Mukti, che generalmente viene tradotto con “liberazione”, significa “abbandono”, “gettato via”, “spedito”.
Il fine del Tantra (e di tutto ciò che chiamiamo Yoga) è quello di liberarsi della paura della morte (mukti) e di assicurarsi una serena dipartita. La via più semplice è quella di comportarsi bene, cercando di non far soffrire nessuno, condurre una vita onesta insomma, in modo da non aver nemici che ti rompono le balle quando stai per morire, né sensi di colpa che ti torturano quando il Signore del Tempo bussa alla tua porta. Ma non è che sia una via sempre affIḍabile.

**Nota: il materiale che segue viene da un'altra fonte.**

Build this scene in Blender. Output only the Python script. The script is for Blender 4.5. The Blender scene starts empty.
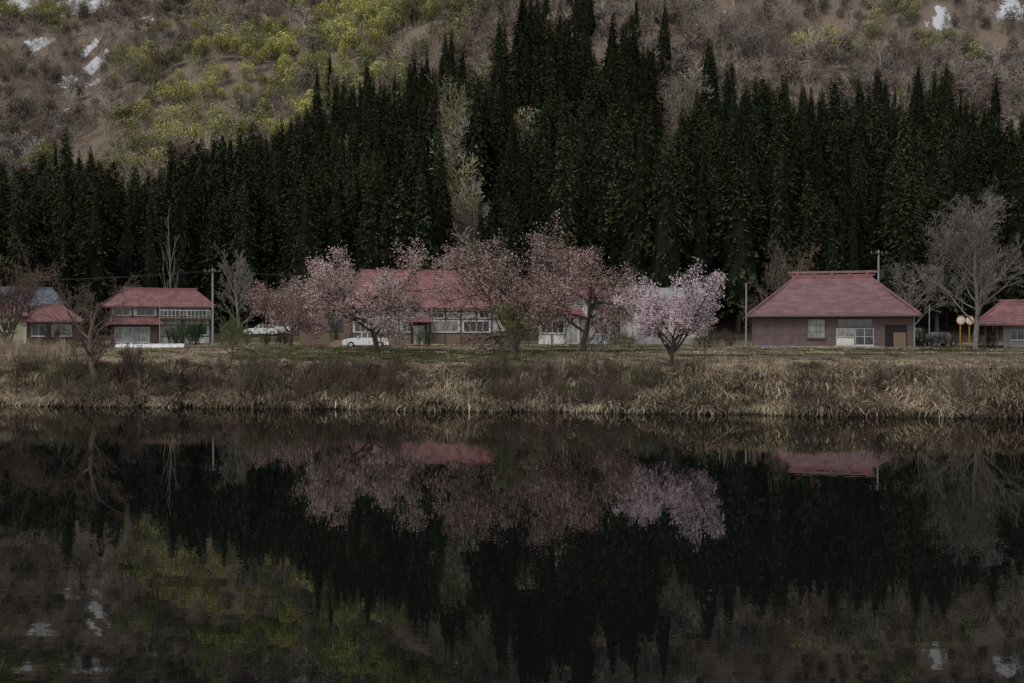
import bpy, math, random
import numpy as np
from mathutils import Vector, noise, Matrix
R=random.Random(7); NR=np.random.RandomState(7)
CZ=4.25; F=995.0; HY=330.0
sc=bpy.context.scene
def link(o,parent=None):
    sc.collection.objects.link(o)
    if parent is not None: o.parent=parent
    return o
def sm(t):
    t=max(0.0,min(1.0,t)); return t*t*(3-2*t)
def nz(x,y,s,seed=0.0): return noise.noise(Vector((x/s+seed*17.3,y/s-seed*9.1,seed*3.7)))
# ------------------------------------------------ terrain function
KU=[-400,0,150,210,300,400,500,620,700,800,1024,1500]
KV=[.13,.13,.13,.19,.30,.42,.49,.50,.40,.36,.31,.30]
def shore(x):
    xc=max(-60,min(60,x)); return 52-0.15*xc+0.9*nz(x,0,7,1)+0.35*nz(x,0,1.8,2)
def H(x,y):
    if y<6: return -1.5+4.0*sm((6-y)/8.0)
    sh=shore(x); d=y-sh
    if d<0: return max(-1.5,d*0.45)
    if d<4.6: z=2.0*(sm(d/4.6*0.5+0.18)-sm(0.18))/(sm(.68)-sm(.18)); z+=0.35*nz(x,y,1.5,3)*sm(d/2)
    else: z=2.0+0.6*sm((d-4.6)/14)+0.35*nz(x,y,1.5,3)*sm((6.6-d)/2)
    z+=0.07*nz(x,y,4,4)*sm(d/6)
    if y>75:
        z+=1.1*math.exp(-((x+29)/7)**2-((y-124)/6)**2)
    if y>128:
        z+=0.8*sm((y-128)/15)
    if y>142:
        u=512+F*x/y
        k=float(np.interp(u,KU,KV))
        t=min(y,315)-142
        z+=k*t*t/(t+12)
        z+=7*nz(x,y,38,5)*sm((y-150)/60)
        if y>315:
            z+=0.62*(y-315)+ (42*nz(x,y,150,6)+18*nz(x,y,55,7))*sm((y-315)/150)
    return z
# ------------------------------------------------ materials
def new_mat(name):
    m=bpy.data.materials.new(name); m.use_nodes=True
    nt=m.node_tree; b=nt.nodes['Principled BSDF']; return m,nt,b
def mat(name,col,rough=.8,nscale=3.0,namt=.25,spec=.2,bump=0.0,bscale=20,col2=None,metal=0,stretch=(1,1,1)):
    m,nt,b=new_mat(name); N=nt.nodes; L=nt.links
    b.inputs['Roughness'].default_value=rough; b.inputs['Specular IOR Level'].default_value=spec
    b.inputs['Metallic'].default_value=metal
    tc=N.new('ShaderNodeTexCoord'); mp=N.new('ShaderNodeMapping'); mp.inputs['Scale'].default_value=stretch
    L.new(tc.outputs['Object'],mp.inputs[0])
    n=N.new('ShaderNodeTexNoise'); n.inputs['Scale'].default_value=nscale; n.inputs['Detail'].default_value=5; n.inputs['Roughness'].default_value=.65
    L.new(mp.outputs[0],n.inputs['Vector'])
    r=N.new('ShaderNodeValToRGB'); L.new(n.outputs['Fac'],r.inputs[0])
    c2=col2 if col2 else tuple(c*(1-namt) for c in col)
    c1=tuple(c*(1+namt*.6) for c in col)
    r.color_ramp.elements[0].position=.33; r.color_ramp.elements[0].color=(*c2,1)
    r.color_ramp.elements[1].position=.67; r.color_ramp.elements[1].color=(*c1,1)
    L.new(r.outputs[0],b.inputs['Base Color'])
    if bump:
        n2=N.new('ShaderNodeTexNoise'); n2.inputs['Scale'].default_value=bscale
        L.new(tc.outputs['Object'],n2.inputs['Vector'])
        bp=N.new('ShaderNodeBump'); bp.inputs['Strength'].default_value=bump; bp.inputs['Distance'].default_value=.05
        L.new(n2.outputs['Fac'],bp.inputs['Height']); L.new(bp.outputs[0],b.inputs['Normal'])
    return m
def leafmat(name,col=None,transl=.25):
    m,nt,b=new_mat(name); N=nt.nodes; L=nt.links
    sh=N.new('ShaderNodeAttribute'); sh.attribute_name='shade'
    mx=N.new('ShaderNodeVectorMath'); mx.operation='SCALE'
    if col is None:
        a=N.new('ShaderNodeAttribute'); a.attribute_type='INSTANCER'; a.attribute_name='col'
        L.new(a.outputs['Vector'],mx.inputs[0])
    else: mx.inputs[0].default_value=col
    L.new(sh.outputs['Fac'],mx.inputs['Scale'])
    df=N.new('ShaderNodeBsdfDiffuse'); L.new(mx.outputs[0],df.inputs[0])
    N.remove(b); out=N['Material Output']
    if transl>0:
        tr=N.new('ShaderNodeBsdfTranslucent'); L.new(mx.outputs[0],tr.inputs[0])
        ms=N.new('ShaderNodeMixShader'); ms.inputs[0].default_value=transl
        L.new(df.outputs[0],ms.inputs[1]); L.new(tr.outputs[0],ms.inputs[2]); L.new(ms.outputs[0],out.inputs[0])
    else: L.new(df.outputs[0],out.inputs[0])
    return m
M={}
M['bark']=mat('bark_dark',(.07,.055,.048),.9,4,.4)
M['bark_grey']=mat('bark_grey',(.19,.165,.15),.9,4,.35)
M['bark_red']=mat('bark_redbrown',(.12,.085,.072),.9,4,.35)
M['cedar']=leafmat('cedar_needles',None,0)
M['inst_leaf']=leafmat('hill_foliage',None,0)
M['grass']=leafmat('grass_blades',None,0)
M['roofA']=mat('roof_rose_metal',(.19,.103,.11),.42,1.0,.36,.4,stretch=(1,1,2.5))
M['roofC']=mat('roof_red_metal',(.205,.095,.092),.5,.8,.45,.35,stretch=(2,1,1))
M['roofR']=mat('roof_red_trim',(.21,.078,.08),.5,2,.3,.4)
M['roofG']=mat('roof_bluegrey',(.11,.125,.155),.5,1.5,.25,.4)
M['roofW']=mat('roof_pale',(.27,.27,.285),.5,1.5,.2,.4)
M['wallA']=mat('wall_mauve',(.13,.088,.085),.85,1.3,.25,bump=.2)
M['white']=mat('wall_white_plaster',(.52,.51,.49),.85,.9,.38,stretch=(2.2,2.2,.5))
M['teal']=mat('wall_pale_teal',(.38,.48,.48),.8,1.1,.2)
M['yellow']=mat('wall_pale_yellow',(.36,.36,.22),.8,1.1,.2)
M['greyg']=mat('wall_greygreen',(.26,.31,.29),.8,1.1,.2)
M['timber']=mat('timber_brown',(.10,.066,.05),.8,5,.35,stretch=(6,6,1))
M['tan']=mat('boards_tan',(.17,.125,.09),.8,4,.4,stretch=(5,5,1))
M['dark']=mat('dark_opening',(.02,.018,.018),.8,2,.3)
M['found']=mat('concrete',(.26,.25,.235),.9,4,.3)
M['alu']=mat('frame_aluminium',(.42,.42,.42),.5,5,.1,.4)
M['frdk']=mat('frame_bronze',(.085,.07,.066),.5,5,.1,.4)
M['curtain']=mat('paper_door',(.55,.53,.48),.8,3,.15)
M['glass']=mat('window_glass',(.045,.05,.055),.08,1.5,.5,.6)
M['glassL']=mat('window_glass_curtain',(.22,.23,.22),.15,1.2,.6,.5)
M['carw']=mat('car_paint_white',(.66,.66,.67),.25,2,.05,.5)
M['cargr']=mat('car_paint_grey',(.1,.11,.13),.25,2,.1,.5)
M['tyre']=mat('tyre',(.02,.02,.02),.9,5,.2)
M['pole']=mat('pole_concrete',(.27,.26,.25),.85,3,.2)
M['wire']=mat('wire_black',(.03,.03,.03),.6,3,.1)
M['orange']=mat('paint_orange',(.6,.28,.05),.5,3,.1,.4)
M['mirror']=mat('mirror_face',(.65,.66,.68),.2,3,.1,.5)
M['vinyl']=mat('vinyl_sheet',(.55,.55,.56),.4,3,.35,.4,bump=.5,bscale=6)
M['blue']=mat('tarp_blue',(.06,.12,.25),.5,6,.25,.4)
M['red']=mat('plastic_red',(.5,.05,.05),.5,6,.2,.4)
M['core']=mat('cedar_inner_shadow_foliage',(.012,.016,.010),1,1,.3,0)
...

Spesso ci si fanno dei nemici senza saperlo e altrettanto spesso i rimpianti per i “baci che non si è osato dare”, ovvero la soddisfazione dei desideri che ci siamo negati per fare le persone brave, buone e oneste, torturano come e più dei sensi di colpa. E allora entra in gioco Bhakti, l’appartenenza:
-”Non aver paura, non sei solo, abbi fede in Tizio, Caio o Sempronio e la luce che Egli/Ella/Loro faranno sbocciare nel tuo cuore ti condurrà alla gioia eterna, al paradiso o a una rinascita fortunata”-
Bhakti non è male, perché a chi non riesce proprio ad abbandonarsi al flusso della Dea, cioè a buttar via la propria identità individuale, far parte di una congrega di eletti o di una comunità di simili appare un compromesso accettabile: nel feticcio che si costruisce, assieme agli altri devoti, si ficcano tutte le qualità positive che l´essere umano può immaginare e si crea un flusso virtuale che, comunque sia, alla fin fine andrà a sciogliersi nel fiume dell’Esistenza, nella Vita.
I problemi nascono quando si comincia a voler affermare la superiorità del proprio feticcio rispetto a quello altrui. L’Ego si annulla sì (parzialmente) nella comunità dei fedeli o degli affiliati, ma a volte si proietta nella comunità stessa, sovrapponendosi al feticcio da adorare. E allora vai con la lotte di religione, le discriminazioni, le sette segrete.
A volte i risultati della Bhakti sono paradossali, Buddha Shakyamuni, che, ad esempio, nel Kāma la Sutta (2) dà una visione corretta e ispirata dei primi insegnamenti tantrici, finisce con il diventare oggetto di quella devozione contro la quale metteva in guardia i suoi discepoli.
Altre volte gli effetti sono drammatici. I massacri fatti in nome di Dio, le dispute teologiche risolte a colpi di spada o illuminate dal fosforo bianco sono i crimini più stupidi e orrendi che un essere umano possa compiere.
Note:
1 Le tre parole sono bisillabiche e hanno in comune la parola kti, come śakti, rakti ecc. La sillaba kti indica nello yoga una particolare azione da compiere nella pratica e le sillabe che la precedono sono invece le vibrazioni che provengono, da particolare settori della sfera celeste detti in astronomia Nakshatra. I Nakshatra sono 27 e le sillabe/vibrazioni sono quattro per ogni Nakshatra. In totale quindi abbiamo 27x4= 108 vibrazioni che rappresentano i 108 elementi della fisica vedica.
2 “Non dovete credere nella forza delle tradizioni, anche se sono tenute in grande considerazione per molte generazioni e in molti luoghi; non credete in una cosa semplicemente perché molti ne parlano; non credete basandovi unicamente sulle affermazioni degli antichi saggi; non credete nelle cose che vi siete immaginati pensando che fosse un dio ad ispirarvi; non credete in nulla che si basi solo sull’autorità dei vostri maestri o dei preti. Dopo averle attentamente esaminate, credete soltanto alle cose che avete sperimentato e trovato ragionevoli, alle cose che faranno il vostro bene e quello degli altri”. Shakyamuni- “KAMALA SUTTA” - traduzione di Alexandra David Neel.